Don went through his stock of gaskets and tried to find one that would fit. He found one, slipped it in, fastened it down, and tried the pump. It still leaked.

I got on the phone and called Company Y, the maker of the pump. I told them that the gasket was not installed and that I’m not sure whether it’s because the moron who set up the pump lost it or it was never in the box. It’s a $1.20 part. I offered a credit card. The guy on the phone said he’ll just mail it to me. I gave him my General Delivery address in Quincy and hung up.

Don put a cap where the pump should go so I wouldn’t lose any more fuel. We laid the pump assembly in the bed of the truck, wrapping the spill rags around it. I paid Don $53 for his time and started the 50-mile drive back to Quincy.

How Company Z Loses Me as a Customer

I called my contact at Company Z to complain about his moron worker. I had to leave a message. When he called back, he was on the offensive. He claimed that it’s company policy to test all installations. He claimed that his guy had said I insisted on leaving without testing it.

I told him that wasn’t the case, that his guy had never told me it was company policy. I also told him that his guy was a moron for leaving the plug in. Then I said, “I can see where this is going. You don’t give a shit about this. Don’t expect to hear from me again.”

His response: “Thanks.”

My comeback cannot be printed.

Too bad I paid them promptly. Between the $250+ I’d paid them, the $53 I paid Don, the 3 to 5 gallons of AvGas I’d lost, and the fuel for the drive to Moses Lake and back, he’d cost me close to $400 — and the system didn’t work.

How Company X Screwed Up

The post office in Quincy is closed on Saturday. On Monday, the gasket still hadn’t arrived. I called Company Y to confirm that they’ve sent it.
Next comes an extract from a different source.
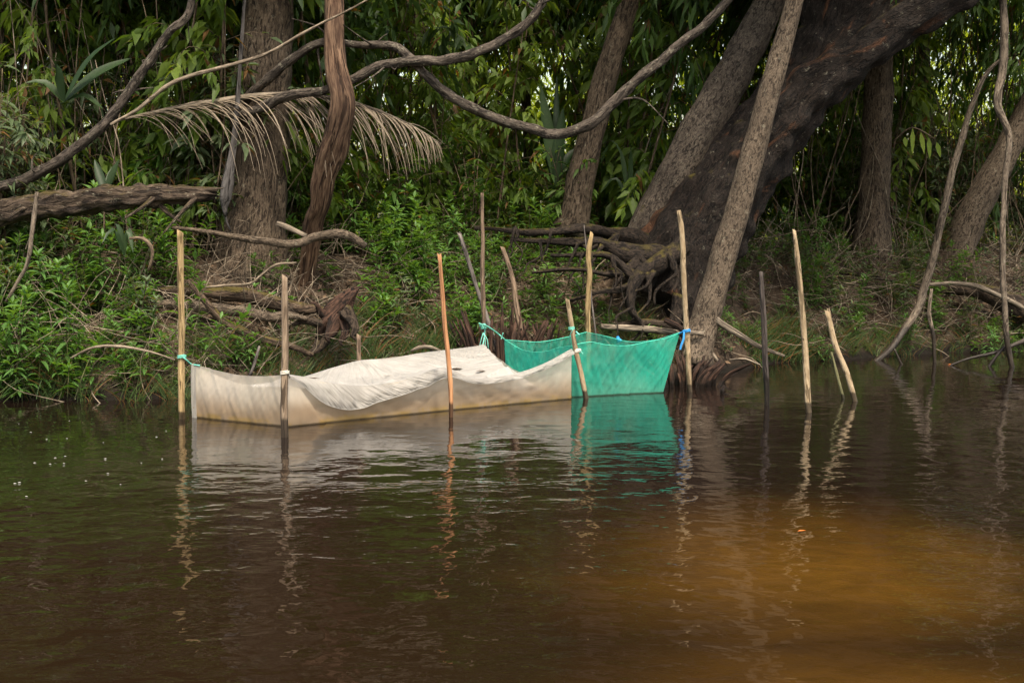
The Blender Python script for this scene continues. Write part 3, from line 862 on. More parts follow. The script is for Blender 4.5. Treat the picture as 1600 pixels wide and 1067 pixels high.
stake('dark grey blunt stake in the water right of the slim tan trunk', 'p_dark', [(1197, 634, 8), (1195, 560, 8.5), (1192, 490, 8), (1188, 424, 7)], 13.9, 'flat', 9, seed=309)
stake('tall pale stake alone in the river between the dark stake and the leaning stake', 'p_pale', [(1264, 645, 10), (1258, 560, 10), (1251, 460, 9), (1244, 395, 8), (1240, 361, 6)], 13.3, 'cut', 10, wob=.012, seed=310)
stake('leaning pale stake with a frayed top at the right', 'p_pale', [(1336, 627, 9), (1322, 580, 9.5), (1307, 540, 9), (1294, 490, 8)], 14.25, 'jag', 9, wob=.012, seed=311)
stake('thin greenish stick leaning beside the frayed stake', 'p_green', [(1317, 622, 5), (1306, 580, 5), (1298, 550, 4)], 14.5, 'flat', 7, wob=.012, seed=312)
stake('short stump of a stake holding up the back of the white cover', 'p_brown', [(563, 628, 8), (562, 560, 7), (561, 523, 7)], 14.15, 'cut', 9, seed=313)
stake('faint thin rod standing behind the knobbly yellow stake', 'p_steel', [(930, 520, 2.5), (918, 400, 2.2), (913, 352, 1.6)], 16.9, 'flat', 6, seed=314)


# ------------------------------------------------------------------ nets
def lerp_tab(tab, t):
    return float(np.interp(t, [a for a, _ in tab], [b for _, b in tab]))


def smooth_tab(tab, t):
    xs_ = np.array([a for a, _ in tab]); ys_ = np.array([b for _, b in tab])
    i = min(max(int(np.searchsorted(xs_, t)) - 1, 0), len(xs_) - 2)
    m_ = np.gradient(ys_, xs_)
    h_ = xs_[i + 1] - xs_[i]; s = min(max((t - xs_[i]) / h_, 0), 1)
    return (2 * s**3 - 3 * s**2 + 1) * ys_[i] + (s**3 - 2 * s**2 + s) * h_ * m_[i] + (-2 * s**3 + 3 * s**2) * ys_[i + 1] + (s**3 - s**2) * h_ * m_[i + 1]


def net_panel(mb, t0, b0, t1, b1, top, nu=60, nv=22, bot=-.14, fold=.014, bulge=0.0, seed=0, split=.0):
    """hanging wall of net: t0/t1 top corners (x,y), b0/b1 bottom corners, top = height table"""
    V_, F_ = [], []
    t0, b0, t1, b1 = (np.array(q[:2], float) for q in (t0, b0, t1, b1))
    nrm = np.array((b1 - b0)[::-1]) * np.array((1, -1)); nrm = nrm / np.linalg.norm(nrm)
    for j in range(nv + 1):
        v = j / nv
        for i in range(nu + 1):
            u = i / nu
            zt = smooth_tab(top, u)
            z_ = zt * v + bot * (1 - v)
            p = (b0 * (1 - u) + b1 * u) * (1 - v) + (t0 * (1 - u) + t1 * u) * v
            f = fold * (mnoise.noise(Vector((u * 9 + seed + v * 1.5, v * 1.3, seed))) + .6 * mnoise.noise(Vector((u * 24 + v * 5, v * 2, seed + 5))) + 2.2 * max(0, .16 - abs(mnoise.noise(Vector((u * 13 - v * 5, v * 1.5, seed + 8))))) + 2.2 * max(0, .14 - abs(mnoise.noise(Vector((u * 11 + v * 7, v * 1.5, seed + 2))))))
            f += bulge * math.sin(math.pi * u) * math.sin(math.pi * min(1, v * 1.1)) 
            p = p + nrm * f * (1.0 if 0 < i < nu else .3)
            V_.append((p[0], p[1], z_))
    for j in range(nv):
        for i in range(nu):
            F_.append((j * (nu + 1) + i, j * (nu + 1) + i + 1, (j + 1) * (nu + 1) + i + 1, (j + 1) * (nu + 1) + i))
    mb.add(V_, F_)


A = (-2.92, 12.93); B = (-1.95, 12.26); C = (.605, 14.45); D = (-.306, 15.1)
pen = tag(empty('net_pen', (*B, 0)), 'long white mesh fish pen with a sagging white cover, tied to stakes', 'net pen')
po = (*B, 0)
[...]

I talked to another guy, Brian. After a discussion of the situation, he said, “Is the pump lower than the top of the tank?”

I confirmed that it is.

“Well, that pump isn’t designed to be mounted below the tank fill level. The gasket is designed to prevent leakage due to sloshing, not to the pressure of fuel above it.”

And that’s when I realized that Company X had sold me a pump that wasn’t designed to work with their tank.

Brian and I discussed this some more. He asked me questions about the tank configuration. He seemed surprised that there was a built-in suction tube and that the connection at the top of the outflow was male threaded rather than female threaded. I think that for a few minutes, he simply didn’t believe me. But after I answered a few more questions, he realized that I did indeed know what I was talking about. He asked for the phone number for Company X and I gave it to him.

How Company Y [Hopefully] Saves the Day

My cherry-drying contract requires that I have fuel available at my base. Fortunately, the cherry blocks for my early contracts are only 12-14 miles from Wenatchee, where there’s fuel at the airport. I can carry 3 hours worth of fuel in the helicopter. Until I got the tank fixed, I figured that I’d top off the tank in the helicopter and then refuel at Wenatchee when I needed to. So I flew the helicopter to Ephrata, which is only 15 miles from Quincy Airport, and topped off the tanks. It was a .2 hour flight back to Quincy, so I still had nearly 3 hours of fuel on board.

Tuesday was rainy and cold. I spent most of the morning at the airport, ready to pull out the helicopter and launch if I got a call from a grower. That didn’t happen. But I did get a call from Brian at Company Y.

He’d spoken extensively with both the support people at Company X and his own technicians. They’d decided that if I added a second, different type of gasket to the fitting, the pump should fit without leaking. He was sending me the two gaskets that day.

As I type this, the gaskets have still not arrived. It’s only Wednesday, though. I expect them to get here tomorrow. (Fortunately, the weather looks great for the next few days, so I don’t expect to need to fly.) I’m pretty sure they’ll work. I’m also pretty sure that if they don’t, I can depend on Company Y for further assistance.

Tip of the hat to them. Wag of the finger to the others.